Le maire a perdu quelques vedettes dimanche: André Lavallée, un gros travailleur qui a porté à bout de bras le projet Bixi et le plan de transport, Michel Labrecque, l'homme à vélo promu président de la Société de transport de Montréal, Robert Pilon, un homme respecté dans le milieu culturel.

Diane Lemieux, l'ancienne ministre péquiste qui s'est jointe à Union Montréal l'été dernier, a aussi été battue. Elle avait du coffre, de l'expérience et une feuille de route éthique impeccable. Une lourde perte pour le maire.

La question reste entière: qui dirigera le puissant comité exécutif?

Montréal a aussi besoin d'une solide opposition. Richard Bergeron, le chef de Projet Montréal, a mené une belle bataille. Il est passé de 8,5% des voix en 2005 à 25% dimanche. Il a aussi réussi à prouver que son parti n'était pas un épiphénomène cantonné au Plateau.

Il a quatre ans de combats municipaux à son actif. Sa présence au conseil municipal est essentielle.

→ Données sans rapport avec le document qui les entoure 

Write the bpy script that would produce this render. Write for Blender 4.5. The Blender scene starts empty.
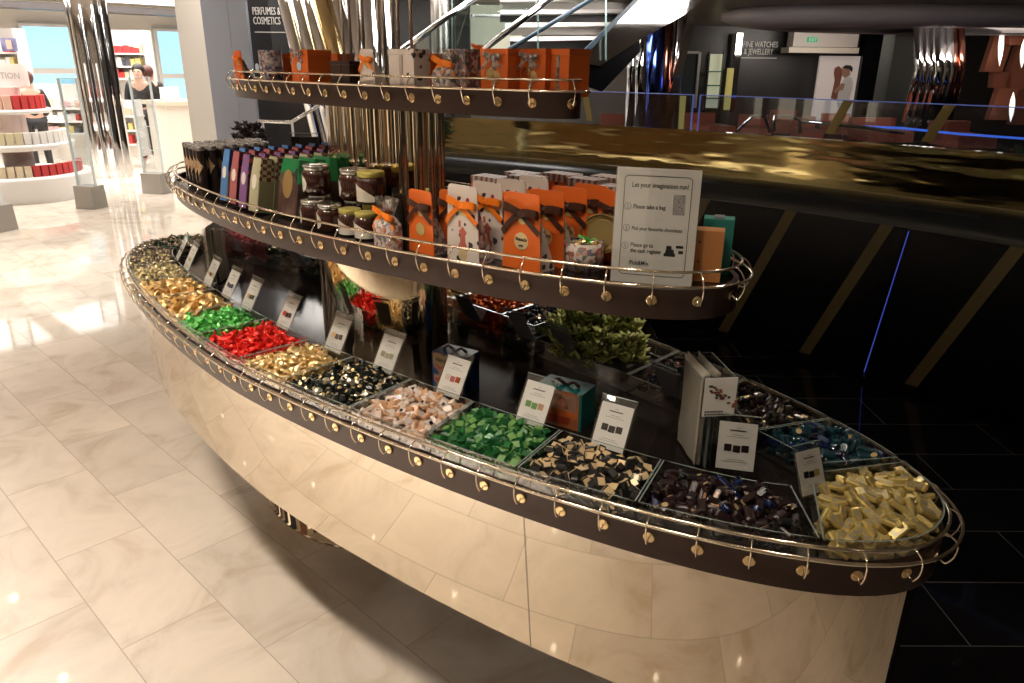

La chef de Vision Montréal, Louise Harel, doit rester. C'est une femme honnête et crédible qui en connaît un rayon sur la politique. En septembre, je lui avais parlé à la fin d'un conseil municipal particulièrement musclé auquel elle avait assisté du haut des gradins réservés au public. Elle avait été renversée par la rudesse des élus et le manque de décorum.

Si Louise Harel part, elle laissera un parti en déroute. Un parti qui risque de ne pas survivre au départ de son chef. Elle a recruté quelques candidats de valeur, comme Réal Ménard et Elsie Lefebvre, qui comptent sur elle. Mais est-ce que cette ancienne ministre, qui a déjà été responsable de Montréal, acceptera de se retrouver sur les banquettes de l'opposition d'un conseil municipal? Hum.

Mme Harel a plongé en politique parce qu'elle avait mal à sa ville. Si elle part, on comprendra qu'elle avait surtout mal à sa nostalgie du pouvoir.